Migrants in professional occupations protested outside Downing Street today to raise awareness of what they say are discriminatory, inhumane and hostile Home Office policies.

The group called Highly Skilled Migrants which claims to represent more than 600 doctors, engineers, IT professionals, teachers and their families in Britain, has raised over £25,000 to challenge the Home Office in the courts. Many in the group have young children and no right to work. The protest focuses on applicants applying for indefinite leave to remain in the UK after being on a tier-1 general visa, a category designed to attract skilled migrants from other countries which  category was later closed by the then home secretary, Theresa May, in 2010.

These are people who have spent over a decade in the UK, working in highly reputed professions, many of which have serious employee shortages. They have devoted their professional lives contributing to the growth of Great Britain, contributing over £25bn towards its economy... They have made the UK their home, bought properties, invested in businesses. They all are law-abiding citizens. None have been convicted of any - criminal offence.
- Aditi Bhardwaj, protest organiser

Most members of the group no longer have any social, economic or family ties to their country of origin. Many have school-aged children born in the UK who have never travelled to their foreign parent’s country of origin and for whom English is a first language.

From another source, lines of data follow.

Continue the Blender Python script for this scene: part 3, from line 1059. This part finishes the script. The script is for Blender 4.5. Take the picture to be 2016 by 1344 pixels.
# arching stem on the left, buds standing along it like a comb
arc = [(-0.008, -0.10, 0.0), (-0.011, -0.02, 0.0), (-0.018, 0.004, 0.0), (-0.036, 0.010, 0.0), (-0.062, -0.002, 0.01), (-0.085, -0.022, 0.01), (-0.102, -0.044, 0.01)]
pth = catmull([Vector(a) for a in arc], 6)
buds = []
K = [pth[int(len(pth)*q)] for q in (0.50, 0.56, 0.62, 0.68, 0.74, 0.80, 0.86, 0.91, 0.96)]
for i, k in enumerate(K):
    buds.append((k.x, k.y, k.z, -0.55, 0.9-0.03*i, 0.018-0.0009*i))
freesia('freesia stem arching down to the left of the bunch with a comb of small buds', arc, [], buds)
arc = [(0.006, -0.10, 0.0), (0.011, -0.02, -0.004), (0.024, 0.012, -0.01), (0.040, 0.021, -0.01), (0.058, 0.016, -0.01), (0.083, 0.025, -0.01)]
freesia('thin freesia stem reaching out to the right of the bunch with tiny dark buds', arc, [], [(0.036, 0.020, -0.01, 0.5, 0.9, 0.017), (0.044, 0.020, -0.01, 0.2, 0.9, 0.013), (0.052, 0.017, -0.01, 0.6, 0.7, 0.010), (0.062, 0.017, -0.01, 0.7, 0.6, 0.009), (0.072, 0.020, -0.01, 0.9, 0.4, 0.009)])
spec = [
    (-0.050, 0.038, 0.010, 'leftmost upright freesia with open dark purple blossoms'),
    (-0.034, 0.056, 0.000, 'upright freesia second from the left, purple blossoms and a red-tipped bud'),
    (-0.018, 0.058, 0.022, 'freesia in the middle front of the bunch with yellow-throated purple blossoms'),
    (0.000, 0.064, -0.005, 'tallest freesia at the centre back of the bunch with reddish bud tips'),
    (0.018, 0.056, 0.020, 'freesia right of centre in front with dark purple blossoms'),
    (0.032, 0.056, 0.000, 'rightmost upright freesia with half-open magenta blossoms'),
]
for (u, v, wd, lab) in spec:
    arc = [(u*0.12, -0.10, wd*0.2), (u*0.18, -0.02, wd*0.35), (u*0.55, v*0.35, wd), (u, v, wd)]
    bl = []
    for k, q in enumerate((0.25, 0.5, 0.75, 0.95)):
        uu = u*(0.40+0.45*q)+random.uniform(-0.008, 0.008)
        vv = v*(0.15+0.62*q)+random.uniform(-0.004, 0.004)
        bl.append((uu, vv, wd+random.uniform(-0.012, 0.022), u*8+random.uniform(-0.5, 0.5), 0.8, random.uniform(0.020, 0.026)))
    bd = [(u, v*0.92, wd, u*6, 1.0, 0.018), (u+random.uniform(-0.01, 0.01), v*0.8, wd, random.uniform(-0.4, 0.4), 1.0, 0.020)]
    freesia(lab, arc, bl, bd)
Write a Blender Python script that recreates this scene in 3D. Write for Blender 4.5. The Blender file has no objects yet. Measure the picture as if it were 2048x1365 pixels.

The group notes that the Home Office is also exercising the use of discretionary powers under Immigration rules 322-5 to refuse applications if there are any tax rectifications. The discretionary powers were designed to tackle criminals and those judged a threat to national security but are being used under the rules which allow the Home Office to refuse an applicant by inferring that their “character and conduct” make them undesirable to be allowed to live in the UK even in circumstances where the mistakes have since been rectified and settled. Tax error rectification is not illegal or unlawful in the UK and often migrants have not been penalised, let alone criminalised, by HM Revenue and Customs, the body charged with collecting tax.

Further, they allege that the Home Office is taking an unreasonably long time to process applications, in some cases between 18-24 months which delays have been characterised as inhumane. Applications processed by the Secretary of State are often inconsistent, for example, some people with the same immigration history are successful with one application and unsuccessful with another. It is the group's view that these issues are tactics employed by the government to reduce immigration by creating a hostile atmosphere for immigrants and their families.